公の場で行われ歴史的な記録が残る初転法輪は四聖諦を説いており、第二転法輪は般若経を説いている。第三転法輪は仏陀の特性を説き、光明の心とその扱い方を説いている。これが密教実践の基礎となっている。第二転法輪と第三転法輪は開かれた場所ではなく、より選ばれた弟子の集まりの場で行われた。これが歴史的に記録されなかった理由は、教義の一般的な構成の説明であり特に決められた弟子に行われた説法ではなかったからである。

法王猊下は、ナーガルジュナやアーリヤデーヴァのような偉大なインドの指導者はこれらの教えをサンスクリットの伝統の確実性、菩薩行、般若経とタントラの実践に併せて理性的、理論的に吟味したと説明された。
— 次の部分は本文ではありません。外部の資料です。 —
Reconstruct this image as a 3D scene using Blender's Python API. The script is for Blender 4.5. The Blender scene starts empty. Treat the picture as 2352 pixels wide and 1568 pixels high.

また、タントラの五つの段階をチャンドラキルティの言葉で説明された。

  1. 始まりの段階
  2. 完成の段階
  3. 孤立
  4. 幻、光明の心
  5. 統合

始まりの段階では観想を行う。無上瑜伽タントラでは、仏陀の三つの身のあり方、法身、報身、応身の三身を取り、死有、中有(中間的存在)、生有(再生)のそれぞれのプロセスを通ることである。経典には仏陀に至るまでに計り知れない長い歳月を要すると書かれているが、タントラでは一つの体の一度の人生の中でこのプロセスを行うことが書かれている。

2014年月10日 京都 種智院大学での法話の後、村主康瑞学長に 仏像を贈られるダライ・ラマ法王猊下 写真:チベットハウス・ジャパン

受けられた質問の中で、弘法大師は9世紀に入滅しているが今でも禅定されているという解釈について尋ねられ、法王猊下は、それはあり得ると答えられた。覚者に達したチベットの指導者も含めた過去の偉大な指導者が、世界に次の仏陀が現れるまで禅定を続けていると説明できると述べられた。また、アヴァローキテーシュヴァラ(観自在菩薩)の慈悲心について尋ねられ、慈悲心は仏陀に至る根底とされていると述べられた。アヴァローキテーシュヴァラの人としての役割は般若心経の対話にあると先に話したが、また、観自在菩薩として仏陀の慈悲心を具現化するという側面もあり、文殊菩薩が智慧を司るとされているのと同様であると答えられた。

法王猊下は「最後に、弘法大師と特別なゆかりがあるこの場所で日本の仏教信者の皆さんとお話しする機会を持てましたことにお礼申し上げます」と述べられ、学長に仏像を贈られた。

種智院大学同窓会会長であり、弘法大師生誕の地、四国の善通寺宗務総長菅智潤氏は法王猊下のご来訪に謝意を表し、今回の法話には様々な宗派の者が出席した、今後も法王猊下に、弘法大師と縁の深い本学との絆を保って頂きたいと述べ、最後に「チベットの平和と法王猊下のご長寿をお祈りいたします。」と締めくくった。

法王猊下はホテルにお戻りの前に昼食を召しあがった。明日から2日間は京都で催される国際会議『Mapping the Mind(こころの再定義)』に出席される。